Vatican City, 28 July 2015 (VIS) – “A
blessing to one another: Pope John Paul II and the Jewish People”
is the title of an exhibition opening today in the Vatican
(Charlemagne Wing, 29 July to 17 September), previously displayed in
a number of state capitals in the U.S.A., where it received more than
a million visitors.
The exhibition, presented as a gift to
John Paul II for his 85th birthday, was inaugurated at the Xavier
University of Cincinnati, Ohio, on 18 May 2005, just a month after
the Pope's death. It then arrived in Rome, and while in Europe its
organisers wanted it to visit Krakow, the Polish city where Karol
Wojtyla was archbishop.
“A blessing to one another”
describes the steps the Pontiff took to improve the relationship
between the Catholic Church and the Jewish people, and reflects the
continuing relevance of the conciliar declaration “Nostra Aetate”,
issued fifty years ago, in which the Catholic Church expresses her
appreciation for other religions and reaffirms the principals of
universal fraternity, love and non-discrimination.
Funded by various universities and
private individuals and bodies who see interreligious dialogue as a
source of progress for humanity, the exhibition narrates John Paul
II's relations with those whom he defined during his historic visit
to the synagogue of Rome on 13 April 1986 as “our elder brothers”.
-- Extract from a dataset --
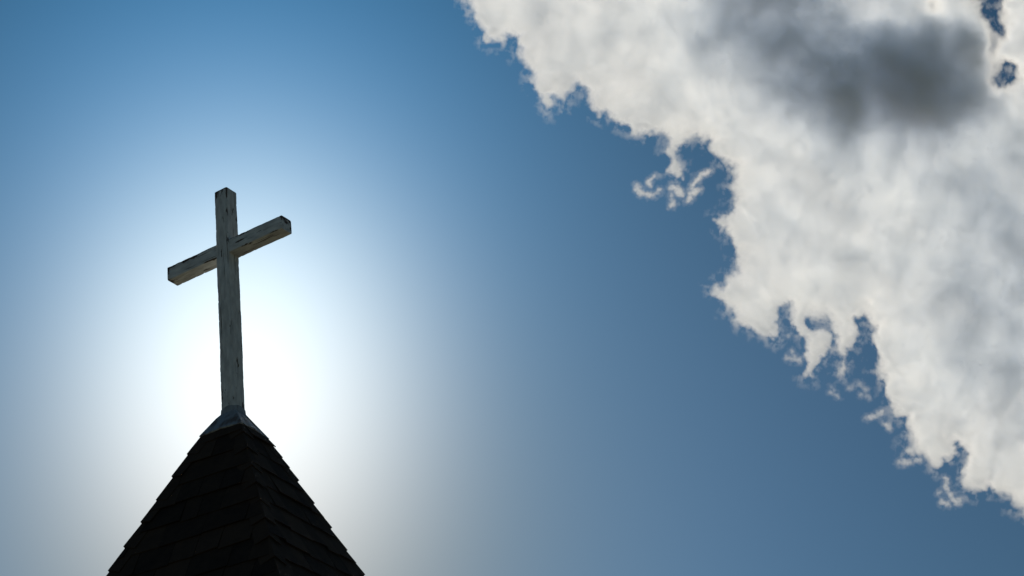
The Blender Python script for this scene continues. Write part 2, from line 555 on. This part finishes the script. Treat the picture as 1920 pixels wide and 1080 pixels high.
WISPS = [
    ("small hook-shaped wisp of cloud, the one farthest from the big cloud", 1.1, 1140, 160,
     [[(225, 795, 22), (265, 830, 24), (310, 855, 18), (360, 850, 14), (400, 812, 13)], [(358, 703, 12), (325, 740, 11), (335, 785, 6)]]),
    ("ragged tuft of cloud with a raised arm, between the hook-shaped wisp and the big cloud", 1.2, 1140, 160,
     [[(490, 785, 14), (530, 805, 28), (565, 845, 26)], [(655, 845, 34), (700, 820, 24)], [(650, 850, 26), (620, 905, 12)],
      [(645, 800, 14), (690, 740, 10), (740, 690, 18), (795, 672, 15)], [(500, 925, 24)], [(485, 850, 6), (490, 905, 6)]]),
    ("short pale wisp of cloud just left of the long hanging tail", 0.6, 1440, 540,
     [[(160, 550, 18), (235, 562, 24)], [(205, 545, 10), (180, 490, 6)]]),
    ("faint tiny puff of cloud under the notch in the big cloud", 0.35, 1440, 540, [[(160, 372, 12), (180, 360, 10)]]),
    ("very faint slanting streak of cloud alone in the blue below the hanging tails", 0.35, 1440, 540,
     [[(480, 815, 13), (545, 850, 14)], [(490, 760, 6), (520, 800, 6)]]),
    ("very faint broad film of cloud between the hanging tails and the big cloud's edge", 0.28, 1440, 540,
     [[(640, 780, 20), (710, 740, 22), (770, 800, 18)], [(720, 830, 16), (800, 850, 16)]]),
    ("flat elongated wisp of cloud beside a small round puff", 0.6, 1600, 720, [[(95, 270, 16), (160, 255, 20), (215, 225, 22)]]),
    ("small round puff of cloud beside the flat elongated wisp", 0.7, 1600, 720, [[(240, 305, 12), (275, 325, 22)]]),
    ("low flat shred of cloud under the big cloud's ragged lower corner", 0.55, 1600, 720,
     [[(350, 612, 18), (400, 600, 22), (440, 610, 14)], [(470, 610, 10), (520, 590, 14)]]),
    ("lowest shred of cloud, a loose clump hanging free beneath the big cloud", 0.75, 1600, 720,
     [[(720, 740, 20), (722, 800, 18), (750, 860, 20), (805, 915, 30)], [(665, 850, 16)], [(690, 930, 18), (750, 930, 14)]]),
]
for i, (lab, st, ox, oy, ls) in enumerate(WISPS):
    ss = strokes(ox, oy, ls)
    xs = [p[0] for l in ss for p in l]; ys = [p[1] for l in ss for p in l]
    o = build_cloud("cloud_wisp", min(xs) - 24, max(xs) + 24, min(ys) - 24, max(ys) + 24, 1.6, wisp_tau(ss, st, 500 + 10 * i))
    tag(o, lab, "cloud", "small wisps of cloud torn off the big cloud")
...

It is divided into four sections and consists of photographs, videos,
recordings and other interactive sources.
The first section illustrates Karol
Wojtyla's early years in his birthplace Wadowice, what would become a
lifelong friendship with the young Jew Jerzy Kluger, and the
relations between Catholics and Jews in Poland during the decade 1920
to 1930. The second section is dedicated to the Pope's university
years in Krakow, and his work not far from his friends in the Ghetto
who knew the horrors of the Shoah. The third describes his priestly
and episcopal life, Vatican Council II and the change of direction it
represented in relations between Jews and Christians, and the close
link between the cardinal archbishop of Krakow and the Jewish
community in his archdiocese.
The final section considers the figure
of Wojtyla as the Successor of Peter, his visit to the Synagogue of
Rome, and his trip to Israel in the year 2000 when he left a prayer
in the Western Wall asking for divine forgiveness for the treatment
that Jews had received in the past and reaffirming the Church's
commitment to a path of fraternal continuity with the People of the
Covenant. Visitors to “A blessing to one another” are invited to
write a prayer to be placed in a reproduction of the Wall. They will
be gathered and deposited in the Western Wall without being read.